В дневнике, который Кокто вел во время оккупации, сохранилось несколько бегло набросанных словесных портретов Габриель и записи о разговорах, которые она могла вести с поэтом. Коко и Кокто часто вспоминали забавные моменты, которые они пережили вместе, – ну не смешон ли был весь тот шум, который поднялся в прессе в начале 1940 года, когда Габриель поселила поэта в «Ритце»! Дескать, она хочет женить его на себе! Газета «Aux ecoutes» даже заявляла, что, когда Кокто был задан вопрос на сей сюжет, он и не пытался опровергнуть эту новость. «Шанель смеялась, – писал Кокто, – и я смеялся. Но мама сказала мне: „Что же ты не сознался мне в этом, мой мальчик? Почему я узнаю об этом из газет?“
Вот еще запись из дневника Кокто, относящаяся к апрелю 1942 года: поэт повествует о музыкальном утреннике, где он был вместе с Габриель посреди толпы забавных снобов, которых он называет Невозможными и Ужасающими (по аналогии с Чудесными и Невероятными во времена Директории). Людей этой породы называли словом зазу — стиляги; у этих молодых денди куртка доходила до середины бедра, а панталоны – до середины икры. После того как оба друга всласть посмеялись по адресу этих молодых людей, Кокто напомнил Габриель об обеде, который они давали в 1937 году у нее в квартире в «Ритце» в честь Уинстона Черчилля и его сына Рандольфа. В конце трапезы будущий премьер-министр, пьяный вдрызг, оплакивал горючими слезами судьбу Эдуарда VIII, который отрекся от престола, чтобы жениться на разведенной американке Уоллис Симпсон…
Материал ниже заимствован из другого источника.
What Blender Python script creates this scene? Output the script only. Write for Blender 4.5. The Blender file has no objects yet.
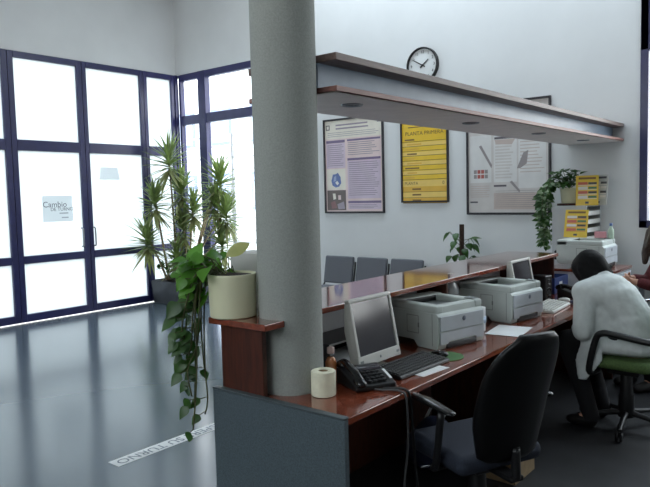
import bpy, bmesh, math, random
from mathutils import Vector, Matrix

PI = math.pi
scene = bpy.context.scene
COL = scene.collection
random.seed(7)

# ------------------------------------------------------------------ camera
CAM_Z = 1.58
cd = bpy.data.cameras.new('camera')
cam = bpy.data.objects.new('camera', cd)
COL.objects.link(cam)
cd.sensor_fit = 'HORIZONTAL'
cd.sensor_width = 36.0
cd.lens = 655.93 / 650.0 * 36.0
cd.clip_start = 0.05
cd.clip_end = 300
yaw, pit, rol = math.radians(39.148), math.radians(4.184), math.radians(-1.410)
fw = Vector((-math.sin(yaw) * math.cos(pit), math.cos(yaw) * math.cos(pit), -math.sin(pit)))
rt = Vector((math.cos(yaw), math.sin(yaw), 0))
up = rt.cross(fw)
r2 = math.cos(rol) * rt + math.sin(rol) * up
u2 = -math.sin(rol) * rt + math.cos(rol) * up
mw = Matrix((r2, u2, -fw)).transposed().to_4x4()
mw.translation = Vector((0, 0, CAM_Z))
cam.matrix_world = mw
scene.camera = cam

# ------------------------------------------------------------------ sky and exposure
SKY = 4.4
world = bpy.data.worlds.new('overcast_sky')
scene.world = world
world.use_nodes = True
wn = world.node_tree
bgn = wn.nodes['Background']
tcn = wn.nodes.new('ShaderNodeTexCoord')
sep = wn.nodes.new('ShaderNodeSeparateXYZ')
rmp = wn.nodes.new('ShaderNodeValToRGB')
wn.links.new(tcn.outputs['Generated'], sep.inputs[0])
wn.links.new(sep.outputs['Z'], rmp.inputs[0])
rmp.color_ramp.elements[0].position = 0.0
rmp.color_ramp.elements[0].color = (1.0, 0.985, 0.96, 1)
rmp.color_ramp.elements[1].position = 0.8
rmp.color_ramp.elements[1].color = (0.80, 0.91, 1.0, 1)
wn.links.new(rmp.outputs[0], bgn.inputs['Color'])
bgn.inputs['Strength'].default_value = SKY

scene.view_settings.view_transform = 'Standard'
scene.view_settings.look = 'None'
scene.view_settings.gamma = 1.0
scene.view_settings.use_curve_mapping = False
scene.view_settings.exposure = 0.46


def portal(name, loc, rot, sx, sy):
    l = bpy.data.lights.new(name, 'AREA')
    l.shape = 'RECTANGLE'
    l.size = sx
    l.size_y = sy
    l.cycles.is_portal = True
    o = bpy.data.objects.new(name, l)
    COL.objects.link(o)
    o.location = loc
    o.rotation_euler = rot
    return o


# light leaves an area lamp along its local -Z
portal('portal_back', (-7.2, 6.95, 1.75), (-PI / 2, 0, 0), 2.5, 3.5)
portal('portal_right', (0.6, 6.95, 2.8), (-PI / 2, 0, 0), 4.4, 3.2)
portal('portal_left', (-8.75, 3.7, 1.75), (0, -PI / 2, 0), 3.5, 6.4)
portal('portal_front', (-3.0, -3.3, 3.3), (PI / 2, 0, 0), 6.0, 2.0)
portal('portal_roof', (-2.95, 5.9, 5.16), (0, 0, 0), 5.9, 1.5)

# ------------------------------------------------------------------ materials


def s2l(c):
    c = c / 255.0
    return c / 12.92 if c <= 0.04045 else ((c + 0.055) / 1.055) ** 2.4


def rgb(r, g, b):
    return (s2l(r), s2l(g), s2l(b), 1.0)


MATS = {}


def mat(name, col, rough=0.5, metal=0.0, var=0.06, scale=8.0, bump=0.0, bscale=60.0, coat=0.0, spec=0.5,
        stretch=(1, 1, 1), trans=0.0, col2=None):
    if name in MATS:
        return MATS[name]
    m = bpy.data.materials.new(name)
    m.use_nodes = True
    nt = m.node_tree
    p = nt.nodes['Principled BSDF']
    p.inputs['Roughness'].default_value = rough
    p.inputs['Metallic'].default_value = metal
    p.inputs['Specular IOR Level'].default_value = spec
    p.inputs['Coat Weight'].default_value = coat
    p.inputs['Coat Roughness'].default_value = 0.06
    p.inputs['Transmission Weight'].default_value = trans
    c = rgb(*col)
    tc = nt.nodes.new('ShaderNodeTexCoord')
    mp = nt.nodes.new('ShaderNodeMapping')
    mp.inputs['Scale'].default_value = stretch
    nt.links.new(tc.outputs['Object'], mp.inputs['Vector'])
    nz = nt.nodes.new('ShaderNodeTexNoise')
    nz.inputs['Scale'].default_value = scale
    nz.inputs['Detail'].default_value = 4
    nt.links.new(mp.outputs[0], nz.inputs['Vector'])
    rp = nt.nodes.new('ShaderNodeValToRGB')
    if col2 is not None:
        a, b = c, rgb(*col2)
    else:
        a = tuple(v * (1 - var * 2) for v in c[:3]) + (1,)
        b = tuple(min(1, v * (1 + var * 2)) for v in c[:3]) + (1,)
    rp.color_ramp.elements[0].position = 0.3
    rp.color_ramp.elements[1].position = 0.7
    rp.color_ramp.elements[0].color = a
    rp.color_ramp.elements[1].color = b
    nt.links.new(nz.outputs['Fac'], rp.inputs[0])
    nt.links.new(rp.outputs[0], p.inputs['Base Color'])
    if bump:
        n2 = nt.nodes.new('ShaderNodeTexNoise')
        n2.inputs['Scale'].default_value = bscale
        nt.links.new(tc.outputs['Object'], n2.inputs['Vector'])
        bp = nt.nodes.new('ShaderNodeBump')
        bp.inputs['Strength'].default_value = bump
        bp.inputs['Distance'].default_value = 0.01
        nt.links.new(n2.outputs['Fac'], bp.inputs['Height'])
        nt.links.new(bp.outputs[0], p.inputs['Normal'])
    MATS[name] = m
    return m


def mix_glass(name, parts):
    """parts: list of (kind, colour, roughness, weight) mixed in order"""
    m = bpy.data.materials.new(name)
    m.use_nodes = True
    nt = m.node_tree
    nt.nodes.remove(nt.nodes['Principled BSDF'])
    out = [n for n in nt.nodes if n.type == 'OUTPUT_MATERIAL'][0]
    last = None
    for kind, colr, rough, w in parts:
        n = nt.nodes.new(kind)
        n.inputs['Color'].default_value = colr
        if 'Roughness' in n.inputs:
            n.inputs['Roughness'].default_value = rough
        if last is None:
            last = n.outputs[0]
        else:
            mx = nt.nodes.new('ShaderNodeMixShader')
            mx.inputs[0].default_value = w
            nt.links.new(last, mx.inputs[1])
            nt.links.new(n.outputs[0], mx.inputs[2])
            last = mx.outputs[0]
    nt.links.new(last, out.inputs['Surface'])
    MATS[name] = m
    return m


M_frost = mix_glass('frosted_glass', [
    ('ShaderNodeBsdfTranslucent', (0.60, 0.63, 0.64, 1), 0, 0),
    ('ShaderNodeBsdfTransparent', (0.95, 0.98, 1.0, 1), 0, 0.04),
    ('ShaderNodeBsdfGlossy', (0.9, 0.9, 0.9, 1), 0.25, 0.05)])
M_clear = mix_glass('clear_glass', [
    ('ShaderNodeBsdfTransparent', (0.96, 0.98, 0.99, 1), 0, 0),
    ('ShaderNodeBsdfGlossy', (0.9, 0.9, 0.9, 1), 0.02, 0.05)])
M_plastic_clear = mix_glass('clear_plastic', [
    ('ShaderNodeBsdfTransparent', (0.93, 0.96, 0.97, 1), 0, 0),
    ('ShaderNodeBsdfDiffuse', (0.8, 0.84, 0.86, 1), 0.5, 0.35),
    ('ShaderNodeBsdfGlossy', (1, 1, 1, 1), 0.08, 0.12)])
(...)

Уставшая от безделья Шанель, по воспоминаниям Кокто, соглашается заняться созданием костюмов для его репризы «Антигона» на музыку Онеггера, которая будет поставлена в «Гранд-опера» в январе 1943 года. Вне всякого сомнения, получив шанс временно вернуться к тому, что еще недавно было ее профессией, она еще раз погоревала, что закрыла свои ателье…
* * *
Осенью 1940 года, пребывая в состоянии стерильной бездеятельности и как следствие в почти полном забвении, Габриель встречает человека, который станет ее возлюбленным на доброе десятилетие.
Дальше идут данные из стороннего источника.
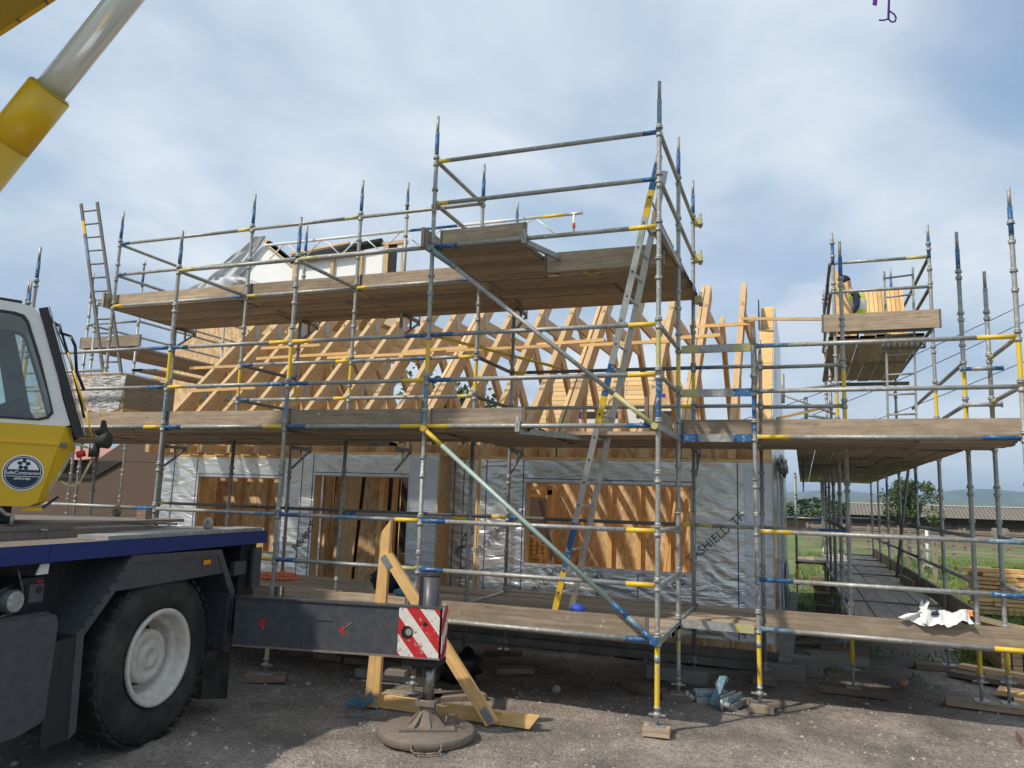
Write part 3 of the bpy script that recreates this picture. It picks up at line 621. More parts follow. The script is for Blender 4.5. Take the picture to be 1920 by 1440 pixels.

Нам памятно, что ее племянник Андре Паласе был взят в плен немцами в июне 1940 года. Будучи слабым здоровьем, страдая туберкулезом, как и его мать Джулия, он вряд ли выдержал бы лагерный режим – плохо отапливаемые бараки, скудные пайки… И главное, сколько времени продлится этот плен? Он мог там запросто протянуть ноги! Его нужно вызволить оттуда во что бы то ни стало! Но в какую дверь постучаться? Коко была давно знакома с немецким дипломатом Гансом Гюнтером фон Динклаге, родившемся в 1896 году в Ганновере. Мать его была англичанка, он получил прекрасное образование и одинаково блестяще разговаривал на языке Шекспира и на языке Расина. Живой и остроумный, страстный любитель музыки, он к тому же был еще и красавцем: высокий, худощавый, гибкий и стройный блондин с бесцветными голубыми глазами. Он нравился женщинам и не ведал числа своим победам. Будучи не в состоянии долго выносить это, его жена Максимилиенна, урожденная фон Шёнебек, подала в 1935 году на развод. Двумя годами ранее его назначили атташе при посольстве Германии на рю де Лилль, и он занимался связями с прессой. Он нанял прекрасную квартиру на Марсовом поле, в доме номер 41 по авеню Шарля Флоке и быстро сделался вхожим в самые лучшие парижские гостиные. Галантный дипломат, в котором, помимо других качеств, открылся великолепный танцор, шел нарасхват. Друзья без особой церемонности прозвали его «Шпатц», что по-немецки значит «воробей», за ту легкость, с которой он порхал по жизни и влетал, как пташка, в сердца самых красивых женщин. Не без задних мыслей ведомство министра иностранных дел Иоахима фон Риббентропа держало этого молодца, которого нельзя было воспринимать всерьез, у себя на службе: он, в ряду себе подобных, должен был своим шармом создавать лестный образ своей страны и своим очарованием компенсировать человеконенавистнические заклинания Гитлера. Эта задача как нель-зя лучше подходила бесстрастной личности, жаждавшей одних только удовольствий и, как можно было догадываться, отнюдь не блиставшей страстностью нацистских убеждений. Фактически его главной заботой в эти годы было остаться в обожаемом им Париже.
Слухи об этом плейбое, столь популярном в многонациональном высшем обществе, доходили до Коко еще до войны – она была наслышана о нем как о превосходном игроке в поло, участвовавшем в матчах в Довиле и коллекционировавшем спортивные трофеи-кубки. В дальнейшем ей не раз приходилось встречать его в свете; но пока что отношения между ними были лишь те зыбкие, что возникают у людей, которых случай время от времени сводит на званом обеде или бале.